Preliminary Considerations


While much of your education in animation will revolve around producing a final demo reel of your work, the demo reel is by no means the only important presentation piece in your repetoire. A printed portfolio of artwork and stills is also important, and can display talents that may not be so apparent in the digital medium. Here are a few guidelines to producing a professional portfolio that will reflect positively on you as an artist, animator, and potential employee.

Never, Ever Use Originals.
When compiling your portfolio, each piece should be a copy of the original artwork, not the artwork itself. Copies can be resized to fit your portfolio; copies are also replacable, while the originals are not. If you lose your portfolio, that can be recreated. If you lose your original artwork, you've lost something much more valuable that you've put a lot of time, effort, and thought into.

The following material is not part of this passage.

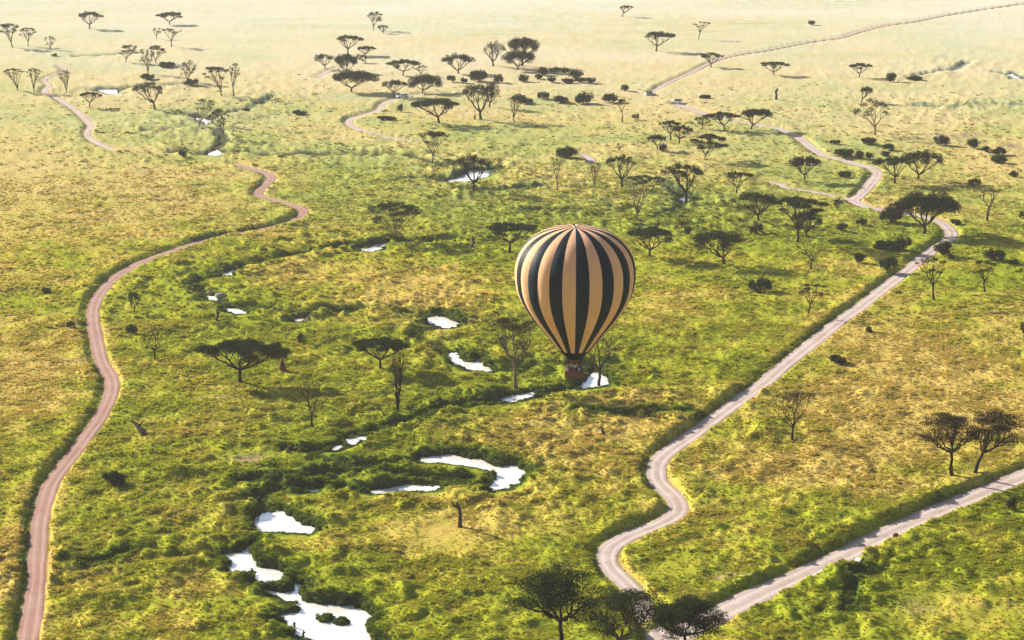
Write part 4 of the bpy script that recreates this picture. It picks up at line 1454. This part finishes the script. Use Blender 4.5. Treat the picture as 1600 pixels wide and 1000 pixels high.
# ------------------------------------------------------------------ hot air balloon
def make_fabric(name, c0, c1, trans, rough, sheen, stain=False):
    m, nt, b = new_mat(name)
    tc = N(nt, 'ShaderNodeTexCoord')
    obj = tc.outputs['Object']
    n = noise(nt, obj, 0.6, 5.0, 0.65)
    n2 = noise(nt, obj, 9.0, 3.0, 0.6)
    c = mix(nt, ramp(nt, n, 0.3, 0.72), c0, c1)
    c = mix(nt, math_n(nt, 'MULTIPLY', ramp(nt, n2, 0.45, 0.8), 0.25), c, tuple(v * 0.6 for v in c0))
    if stain:
        mp = N(nt, 'ShaderNodeMapping')
        mp.inputs['Location'].default_value = (-7.4, 8.7, 0.9)
        mp.inputs['Scale'].default_value = (1.0, 0.35, 0.55)
        nt.links.new(obj, mp.inputs['Vector'])
        ln = N(nt, 'ShaderNodeVectorMath', operation='LENGTH')
        nt.links.new(mp.outputs[0], ln.inputs[0])
        f = math_n(nt, 'MULTIPLY', math_n(nt, 'SUBTRACT', 1.0, ramp(nt, ln.outputs['Value'], 0.3, 1.1)), ramp(nt, n2, 0.35, 0.65))
        c = mix(nt, math_n(nt, 'MULTIPLY', f, 0.75), c, (0.22, 0.10, 0.05))
    leaf_shader(nt, c, trans, rough)
    b.inputs['Specular IOR Level'].default_value = 0.12 if sheen > 0.12 else 0.06
    b.inputs['Sheen Weight'].default_value = sheen
    # horizontal panel seams
    sep = N(nt, 'ShaderNodeSeparateXYZ')
    nt.links.new(obj, sep.inputs[0])
    saw = math_n(nt, 'FRACT', math_n(nt, 'MULTIPLY', sep.outputs[2], 0.85))
    seam = math_n(nt, 'ADD', ramp(nt, math_n(nt, 'ABSOLUTE', math_n(nt, 'SUBTRACT', saw, 0.5)), 0.0, 0.06), math_n(nt, 'MULTIPLY', n, 1.2))
    bp = N(nt, 'ShaderNodeBump')
    bp.inputs['Strength'].default_value = 0.2
    bp.inputs['Distance'].default_value = 0.06
    nt.links.new(seam, bp.inputs['Height'])
    nt.links.new(bp.outputs[0], b.inputs['Normal'])
    return m


M['gore_tan'] = make_fabric('tan_balloon_cloth', (0.82, 0.47, 0.26), (0.90, 0.57, 0.35), 0.38, 0.6, 0.15, True)
M['gore_dark'] = make_fabric('dark_navy_balloon_cloth', (0.003, 0.011, 0.020), (0.006, 0.018, 0.030), 0.02, 0.55, 0.0)
M['skirt'] = make_fabric('black_skirt_cloth', (0.002, 0.002, 0.004), (0.005, 0.005, 0.008), 0.0, 0.8, 0.0)
M['scoop'] = make_fabric('orange_scoop_cloth', (0.09, 0.026, 0.010), (0.14, 0.042, 0.016), 0.15, 0.6, 0.1)
M['wicker'] = simple_mat('brown_wicker', (0.17, 0.07, 0.045), 0.8, 0.2, 0, 0.35, 9.0)
M['leather'] = simple_mat('suede_trim', (0.17, 0.06, 0.035), 0.8, 0.2)
M['rope'] = simple_mat('dark_cable', (0.06, 0.055, 0.05), 0.6, 0.3)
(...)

Always Use High-Quality Prints.
Original artwork should be scanned at at least 300 DPI, though 600 DPI is preferable for color. After being resized to fit the portfolio size that you've chosen (I usually prefer an 11" x 14"; it's large enough to display pieces well, but easily carried), you should take them to a professional printing service (most would recommend Kinko's, though I've had various bad experiences at the local installments of that particular chain) and print them out on clean, smooth, high-quality paper. You can go with paper as thick as cardstock, if you'd like, to keep the pieces from bending and creasing and to attain better paper quality; however, I wouldn't recommend glossy paper, because they'll already be behind a gloss of clear, protective sheeting and that will just double the glare.

Running your portfolio off on your home printer from shabby, low-resolution scans is never a good idea; you end up with grainy pictures on low-quality paper, and most home printers can't handle larger-size paper to fit in standard portfolios.

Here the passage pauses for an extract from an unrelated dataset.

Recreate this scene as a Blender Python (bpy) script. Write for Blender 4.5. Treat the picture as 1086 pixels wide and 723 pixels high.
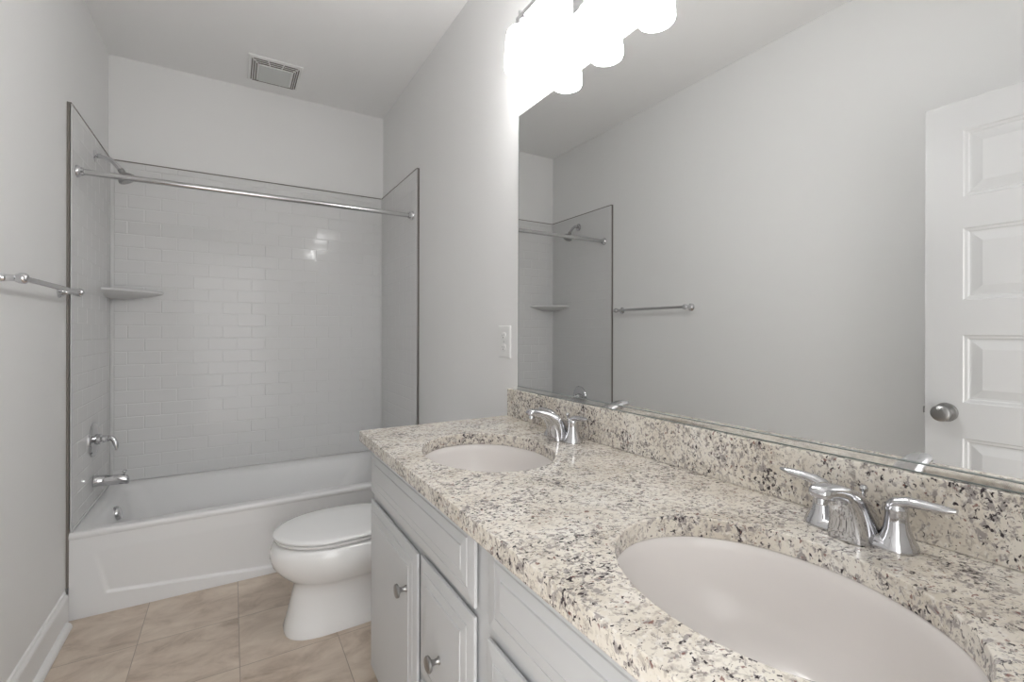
import bpy, bmesh, math, random
from mathutils import Vector, Matrix
random.seed(7)
for o in list(bpy.data.objects): bpy.data.objects.remove(o, do_unlink=True)
SC = bpy.context.scene
COL = SC.collection
PI = math.pi

# ------------------------------------------------------------------ camera, light, exposure
cam_d = bpy.data.cameras.new('camera'); cam = bpy.data.objects.new('camera', cam_d); COL.objects.link(cam)
cam.location = (0, 0, 1.2094)
cam.rotation_mode = 'XYZ'
cam.rotation_euler = (math.radians(90), math.radians(-0.12), math.radians(-31.0))
cam_d.sensor_fit = 'HORIZONTAL'; cam_d.sensor_width = 36.0
cam_d.lens = 36.0 * 494.97 / 1086.0
cam_d.shift_y = -10.25 / 1086.0
cam_d.clip_start = 0.01
SC.camera = cam

W = bpy.data.worlds.new('World'); SC.world = W; W.use_nodes = True
bg = W.node_tree.nodes['Background']
bg.inputs[0].default_value = (1.0, 0.998, 0.995, 1)
bg.inputs[1].default_value = 2.4                    # even fill light added from beyond the doorway, no real source
SHADE_EMIT = 19.0                                    # opal glass shades
SC.view_settings.view_transform = 'Standard'
try: SC.view_settings.look = 'None'
except Exception: pass
SC.view_settings.exposure = 0.67
SC.view_settings.gamma = 1.0
SC.view_settings.use_curve_mapping = False

# ------------------------------------------------------------------ room measures (metres)
XL, XR, YB, YF, H = -0.588, 0.938, 3.378, -0.07, 2.743
YT = 2.616                       # front of tub and surround
ZT = 2.155                       # top of surround
CZ = 0.884                       # counter top
CX0, CY1 = 0.358, 1.564          # counter front edge, counter far end
SINKS = [(0.603, 0.356), (0.603, 1.135)]

# ------------------------------------------------------------------ materials
def mat(name, col, rough=0.5, metal=0.0, emit=None, estr=0.0, spec=None, coat=0.0):
    m = bpy.data.materials.new(name); m.use_nodes = True
    b = m.node_tree.nodes['Principled BSDF']
    b.inputs['Base Color'].default_value = (*col, 1)
    b.inputs['Roughness'].default_value = rough
    b.inputs['Metallic'].default_value = metal
    if spec is not None: b.inputs['Specular IOR Level'].default_value = spec
    if coat: b.inputs['Coat Weight'].default_value = coat; b.inputs['Coat Roughness'].default_value = 0.05
    if emit:
        b.inputs['Emission Color'].default_value = (*emit, 1)
        b.inputs['Emission Strength'].default_value = estr
    return m
def nodes(m): return m.node_tree.nodes, m.node_tree.links, m.node_tree.nodes['Principled BSDF']
def noise_bump(m, scale, strength, dist=0.001):
    N, L, b = nodes(m)
    tc = N.new('ShaderNodeTexCoord'); n = N.new('ShaderNodeTexNoise'); n.inputs['Scale'].default_value = scale
    n.inputs['Detail'].default_value = 3
    bp = N.new('ShaderNodeBump'); bp.inputs['Strength'].default_value = strength; bp.inputs['Distance'].default_value = dist
    L.new(tc.outputs['Object'], n.inputs['Vector']); L.new(n.outputs['Fac'], bp.inputs['Height']); L.new(bp.outputs['Normal'], b.inputs['Normal'])
def ramp(N, stops, interp='LINEAR'):
    r = N.new('ShaderNodeValToRGB'); r.color_ramp.interpolation = interp
    e = r.color_ramp.elements
    while len(e) < len(stops): e.new(0.5)
    for el, (p, c) in zip(e, stops):
        el.position = p; el.color = (*c, 1) if len(c) == 3 else c
    return r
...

Don't Settle for Shoddy Binding to Save Money.
The portfolio itself is as much a part of the presentation as the pieces inside it; if you want to look professional, spend a few extra dollars to buy a nicer case in leather, vinyl, or even pleather, as long as it looks well-made and neat. Skimping and buying the plastic, velcro-tabbed portfolios will add an amateurish feel to your portfolio, and will detract from the quality of your work; what that says to potential employers is that you're not willing to invest in presenting yourself nicely, and people viewing your portfolio will probably spend more time eyeing the scratched and bent edges of the plastic box than your artwork.

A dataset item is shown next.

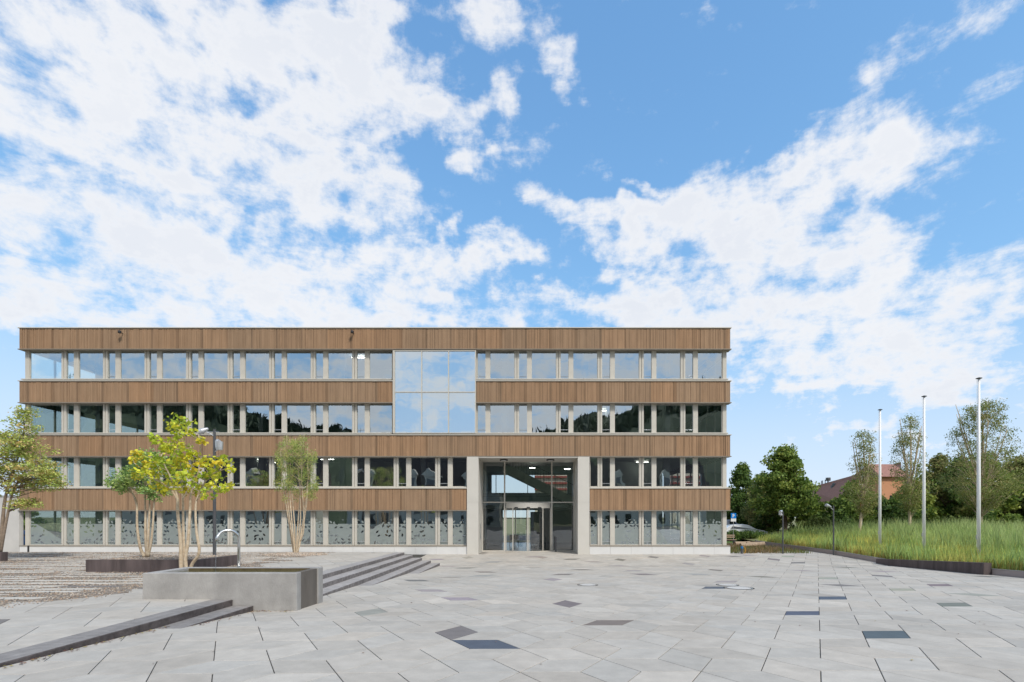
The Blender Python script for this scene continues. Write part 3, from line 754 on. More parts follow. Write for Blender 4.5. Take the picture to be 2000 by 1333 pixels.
for ri, (z0, z1) in enumerate(rows):
    H = HH[ri]; hk = 0 if ri == 0 else 1
    if ri > 0: H = HH[1]; z0 = z1 - H
    key = hk
    # left run
    limit = 912 if ri < 2 else 766.5
    # corner window (wider)
    xl = PX(57.8, DW); o = place(ww_proto, lambda: wide_window(H, 63 * S_), ('c', hk), xl, z0)
    post_only('corner_post', PX(50, DW), 7.6 * S_, z0, H)
    x = 153.5 - 24
    place(nw_proto, lambda: narrow_window(H), key, PX(129.5, DW), z0)
    n = 0
    while True:
        xw = 153.4 + 81.1 * n
        if xw > limit - 10: break
        avail = limit - xw
        if avail >= 48.5:
            place(ww_proto, lambda: wide_window(H), key, PX(xw, DW), z0)
            if avail > 81: place(nw_proto, lambda: narrow_window(H), key, PX(xw + 48.5 + 8.6, DW), z0)
        else:
            w = avail * S_ - .01
            place(ww_proto, lambda: wide_window(H, w), ('e', hk, round(avail)), PX(xw, DW), z0)
        n += 1
    # right run, anchored on the right corner window
    lim = 1152 if ri < 2 else 929.5
    n = 0
    while True:
        xw = 1362.3 - 81.1 * n
        xn = xw - 8.6 - 15.4
        if xw < lim: break
        if n == 0: place(ww_proto, lambda: wide_window(H), key, PX(xw, DW), z0); post_only('corner_post', PX(1411.6, DW), 7.2 * S_, z0, H)
        else: place(ww_proto, lambda: wide_window(H), key, PX(xw, DW), z0)
        if xn >= lim - 3: place(nw_proto, lambda: narrow_window(H), key, PX(xn, DW), z0)
        n += 1
    if ri < 2:
        place(ww_proto, lambda: wide_window(H, 15.2 * S_), ('s', hk), PX(1152.5, DW), z0)
    # sill strips and head
    for (a, b) in (((50, 912), (1152, 1418.8)) if ri < 2 else ((50, 767), (929.5, 1418.8))):
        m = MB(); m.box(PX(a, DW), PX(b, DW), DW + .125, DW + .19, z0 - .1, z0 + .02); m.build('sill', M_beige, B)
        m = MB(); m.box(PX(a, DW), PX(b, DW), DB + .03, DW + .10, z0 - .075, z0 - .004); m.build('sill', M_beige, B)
    # glazed ends of the building
    for sx, xx in ((-1, PX(50.5, DW)), (1, PX(1418.5, DW))):
        m = MB(); nseg = 8; L_ = (DEP - .8) / nseg
        for k in range(nseg + 1):
            y = DW + .15 + k * L_; m.box(xx - .05, xx + .05, y, y + .10, z0, z0 + H)
        m.box(xx - .045, xx + .045, DW + .15, DW + .15 + DEP - .8, z0 - .1, z0 + .05)
        w = m.build('side_glazing', M_beige, B)
        p = MB()
        for k in range(nseg):
            y = DW + .25 + k * L_; p.face([(xx, y, z0 + .05), (xx, y + L_ - .1, z0 + .05), (xx, y + L_ - .1, z0 + H), (xx, y, z0 + H)])
        p.build('pane', M_glass3, w)
    # interior
    mi = MB()
    zi0 = BANDS[ri - 1][0] + .55 if ri else ptop - .2; zi1 = BANDS[ri][0] + .25
    if ri > 1: spans = [(FX0 + 4.6, FX1 - 3.2)]
    else: spans = [(FX0 + 4.6, PX(912, DB)), (PX(1151.6, DB), FX1 - 3.2)]
    for (a, b) in spans: mi.box(a, b, DW + 5.0, DW + 5.15, zi0, zi1)
    r = random.Random(ri + 3); x = FX0 + 6
    mi.build('corridor_wall', M_int, B)
    mi = MB(); k = 0
    while x < FX1 - 4:
        if not (ri < 2 and PX(905, DB) < x < PX(1158, DB)) and r.random() < .6: mi.box(x, x + .12, DW + .35, DW + 4.99, zi0, zi1)
        x += PER * r.choice((1, 2, 2))
    mi.build('partition', M_int, B)
    x = FX0 + 4.2
    while x < FX1 - 1:
        if not (ri < 2 and PX(905, DB) < x < PX(1158, DB)):
            mi = MB(); mi.box(x, x + .34, DW + .7, DW + 1.04, zi0, zi1); mi.build('column', M_col, B)
        x += PER * 2
    for k in range(9):
        x = r.uniform(FX0 + 3, FX1 - 3)
        if ri < 2 and PX(890, DB) < x < PX(1170, DB): continue
        mi = MB(); yy_ = r.uniform(1.4, 4.5); mi.box(x, x + .9, DW + yy_, DW + yy_ + .10, zi1 - .16, zi1 - .12)
        mi.build('ceiling_lamp', M_lamp if r.random() < .3 else M_white, B)
    # desks and cupboards behind the glass
    mi = MB()
    x = FX0 + 2
    while x < FX1 - 3:
        if not (ri < 2 and PX(880, DB) < x < PX(1158, DB)) and r.random() < .55:
            y = DW + r.uniform(.8, 2.6); mi.box(x, x + 1.6, y, y + .8, zi0 + .70, zi0 + .74)
            for (ax, ay) in ((.03, .03), (1.53, .03), (.03, .73), (1.53, .73)): mi.box(x + ax, x + ax + .04, y + ay, y + ay + .04, zi0, zi0 + .70)
            if r.random() < .6: mi.box(x + .5, x + 1.1, y + .35, y + .38, zi0 + .85, zi0 + 1.2); mi.box(x + .78, x + .82, y + .35, y + .38, zi0 + .74, zi0 + .85)
        if r.random() < .15: mi.box(x, x + .9, DW + 4.4, DW + 4.9, zi0, zi0 + 1.9)
        x += r.uniform(2.2, 3.4)
    mi.build('desk', M_dark if ri % 2 else M_white, B)

# back wall of the building with openings behind the lobby
xa, xb = PX(912, DB), PX(1151.6, DB)
m = MB(); yb_ = DB + DEP
m.box(FX0 + 5, xa - .01, yb_ - .3, yb_, -.9, BANDS[3][0]); m.box(xb + .01, FX1 - 3.5, yb_ - .3, yb_, -.9, BANDS[3][0])
def bz_(py): return EYE - (py - VY) * (yb_ - .3) / F
def bx_(px): return (px - VX) * (yb_ - .3) / F
ops = [(968, 1100, 928, 963), (985, 1057, 998, 1068)]
# lobby back wall around two openings
m.box(xa, xb, yb_ - .3, yb_, bz_(928), BANDS[3][0])
m.box(xa, bx_(960), yb_ - .3, yb_, bz_(963), bz_(928)); m.box(bx_(1108), xb, yb_ - .3, yb_, bz_(963), bz_(928))
m.box(xa, xb, yb_ - .3, yb_, bz_(997), bz_(963))
m.box(xa, bx_(982), yb_ - .3, yb_, -.9, bz_(997)); m.box(bx_(1050), xb, yb_ - .3, yb_, -.9, bz_(997))
m.build('back_wall', M_int, B)
m = MB()
for px in (968, 1030, 1062, 1085): m.box(bx_(px), bx_(px) + .06, yb_ - .25, yb_ - .1, bz_(963), bz_(928))
for px in (1006, 1028): m.box(bx_(px), bx_(px) + .08, yb_ - .25, yb_ - .1, -.4, bz_(997))
m.box(bx_(982), bx_(1050), yb_ - .24, yb_ - .11, bz_(1014), bz_(1014) + .08)
m.build('rear_window_frame', M_black, B)
# lobby box
m = MB(); m.box(xa - .2, xa, DB + 2.9, yb_ - .3, -.5, BANDS[1][0] + .3); m.box(xb, xb + .2, DB + 2.9, yb_ - .3, -.5, BANDS[1][0] + .3); m.build('lobby_wall', M_int, B)
m = MB(); m.box(xa, xb, DB + 2.72, yb_ - .3, -.9, zp(DB) + .01); m.build('lobby_floor', mat('lobby_floor', (.22, .22, .23), .25, .1, 2), B)
m = MB(); m.box(PX(985, 42), PX(985, 42) + 5.2, 41.2, 44.5, BANDS[0][0] + .35, BANDS[0][0] + .6); m.build('gallery', M_ceil, B)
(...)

Plastic was fine for quick high-school presentations. It's not acceptable when you're preparing the results of your educational labor in order to enter the work force. Unless you absolutely can't spare another penny, spend the extra money. It'll be worth it.

Don't Ever Leave Your Portfolio With Anyone.
By the time that you finish, you may have poured hundreds of dollars into the creation of this presentation piece. While it is replaceable, do you really want to? Your portfolio should enter with you, and leave with you; however, there's no harm in having smaller samples ready to leave for further perusal.